Sammartini: Blokfluitsonates deel 2 nr. 8 S.8, 14 S.14, 16 S.16, 17 S.17, 18 S.18, 20 S.20 en 26 S. 26. Andreas Böhlen (fl), Michael Hell (kl), Daniel Rosin (vc) en Pietro Prosser (luit). Aeolus AE 10336 (76’59»). 2021
Kennelijk is Andreas Böhlen bezig om alle 24 Blokfluitsonates van Giuseppe Sammartini (1695 – 1750) op te nemen en daarbij volgt hij de Sibley nummering. Hij stamde uit Milaan, had de eveneens bekende Giovanni Battista als jongere broer en bracht het grootste deel van zijn beroepsleven in Londen door in dienst van de prins van Wales, Frederick.

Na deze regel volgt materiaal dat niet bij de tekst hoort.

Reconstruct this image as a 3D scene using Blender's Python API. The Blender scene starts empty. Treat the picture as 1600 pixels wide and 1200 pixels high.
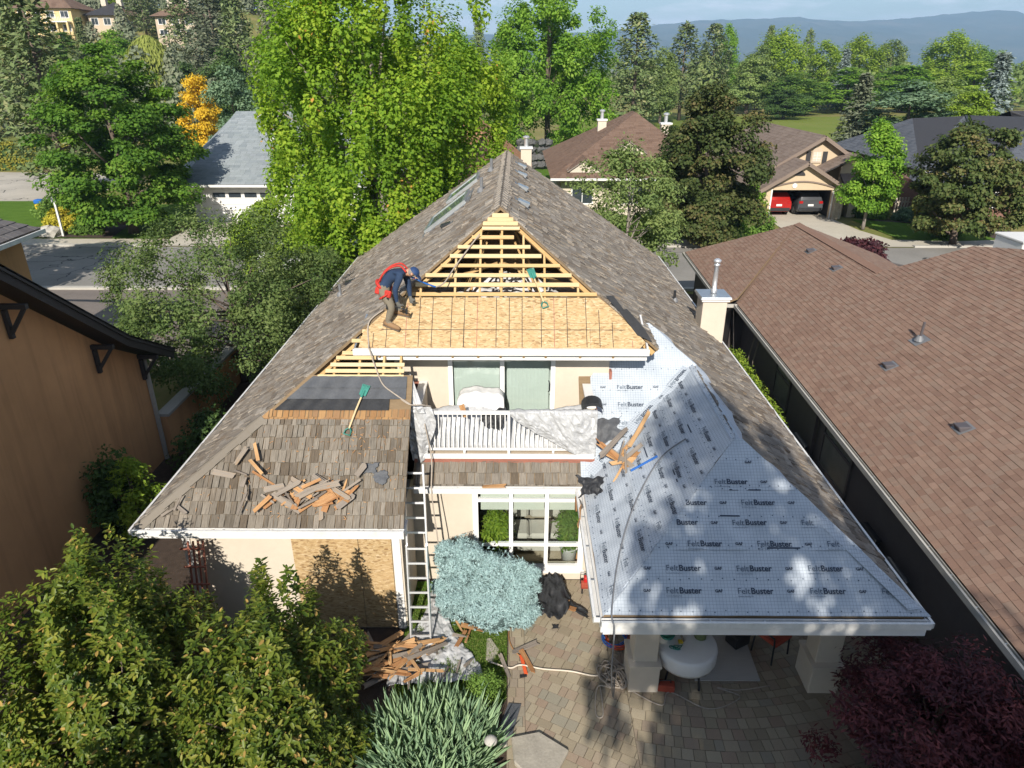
import bpy, bmesh, math, random
import numpy as np
from mathutils import Vector, Matrix, Euler

# ------------------------------------------------------------------ camera, sky, sun, exposure
SC = bpy.context.scene
COL = SC.collection
rad = math.radians

cam_data = bpy.data.cameras.new('camera')
cam_data.sensor_width = 36.0
cam_data.lens = 24.525
cam_data.clip_start = 0.1
cam_data.clip_end = 30000.0
cam = bpy.data.objects.new('camera', cam_data)
cam.location = (0.0, 0.0, 10.0)
cam.rotation_euler = (rad(90 - 24.424), 0.0, rad(0.383))
COL.objects.link(cam)
SC.camera = cam

SUN_EL, SUN_AZ = 33.0, -7.0      # the sun stands behind the camera, a little to its left
sun_dir = Vector((math.sin(rad(SUN_AZ)) * math.cos(rad(SUN_EL)) , -math.cos(rad(SUN_AZ)) * math.cos(rad(SUN_EL)), math.sin(rad(SUN_EL))))
sun_data = bpy.data.lights.new('sun', 'SUN')
sun_data.energy = 4.6
sun_data.angle = rad(0.5)
sun_data.color = (1.0, 0.93, 0.82)
sun = bpy.data.objects.new('sun', sun_data)
sun.rotation_euler = sun_dir.to_track_quat('Z', 'Y').to_euler()
sun.location = sun_dir * 60
COL.objects.link(sun)

world = bpy.data.worlds.new('World')
SC.world = world
world.use_nodes = True
wn = world.node_tree
wn.nodes.clear()
w_out = wn.nodes.new('ShaderNodeOutputWorld')
w_bg = wn.nodes.new('ShaderNodeBackground')
w_bg.inputs['Strength'].default_value = 0.07
w_sky = wn.nodes.new('ShaderNodeTexSky')
w_sky.sky_type = 'NISHITA'
w_sky.sun_disc = False
w_sky.sun_elevation = rad(SUN_EL)
w_sky.sun_rotation = math.atan2(sun_dir.x, sun_dir.y)
w_sky.altitude = 400
w_sky.air_density = 1.0
w_sky.dust_density = 0.25
w_sky.ozone_density = 1.2
# scattered fair-weather cloud over the whole dome
w_tc = wn.nodes.new('ShaderNodeTexCoord')
w_map = wn.nodes.new('ShaderNodeMapping')
w_map.inputs['Scale'].default_value = (1.0, 1.0, 5.0)
w_noise = wn.nodes.new('ShaderNodeTexNoise')
w_noise.inputs['Scale'].default_value = 7.0
w_noise.inputs['Detail'].default_value = 9.0
w_noise.inputs['Roughness'].default_value = 0.62
w_ramp = wn.nodes.new('ShaderNodeValToRGB')
w_ramp.color_ramp.elements[0].position = 0.50
w_ramp.color_ramp.elements[1].position = 0.66
w_mix = wn.nodes.new('ShaderNodeMix')
w_mix.data_type = 'RGBA'
w_mix.inputs[7].default_value = (12, 12.4, 13.4, 1)
wn.links.new(w_tc.outputs['Generated'], w_map.inputs['Vector'])
wn.links.new(w_map.outputs['Vector'], w_noise.inputs['Vector'])
wn.links.new(w_noise.outputs['Fac'], w_ramp.inputs['Fac'])
wn.links.new(w_ramp.outputs['Color'], w_mix.inputs[0])
wn.links.new(w_sky.outputs['Color'], w_mix.inputs[6])
wn.links.new(w_mix.outputs[2], w_bg.inputs['Color'])
wn.links.new(w_bg.outputs['Background'], w_out.inputs['Surface'])

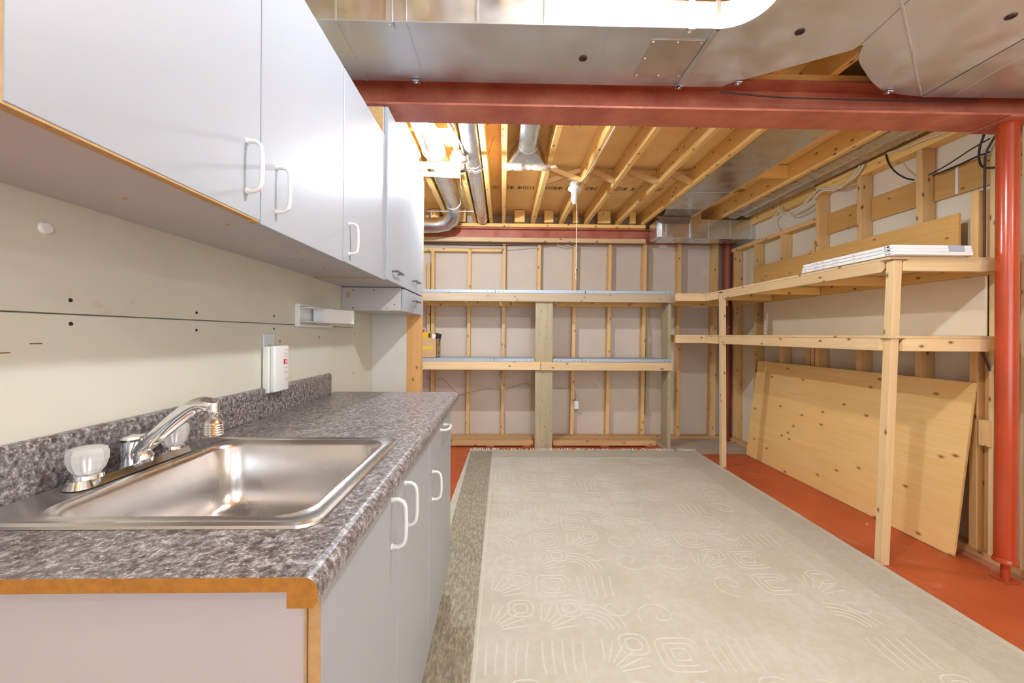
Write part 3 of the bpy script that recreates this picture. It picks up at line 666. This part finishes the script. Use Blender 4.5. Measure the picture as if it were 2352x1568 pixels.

Deze sonates zijn mooie voorbeelden van de overgang van de laatbarok (vandaar nog die luit) naar vroegklassiek en Sammartini geldt daarbij als progressief. Zelf was hij primair hoboïst, maar hij moet ook heel vaardig blokfluit hebben gespeeld, want dat is heel goed te horen aan deze sonates.
In totaal beschikken we, verdeeld over manuscripten die in Parma en het Amerikaanse Rochester zijn bewaard en verdeeld, over 29 Blokfluitsonates, dus Büohlen wacht nog meer werk. De meeste vroege sonates zijn nog vierdelig, de latere zijn driedelig. Opvallend is dat vrijwel al deze sonates in F-groot staan; sommige maken de indruk van snel gemaakt samenflansel, maar dat doet weinig af aan het luistergenot, want daar staan vaak verrassende briljante melodische vondsten tegenover.
Ook op aflevering twee spelen Böhlen en zijn beide partners met veel recreatief inzicht en een gave afwikkeling. Het vraagt om snel meer om de uitgave compleet te maken.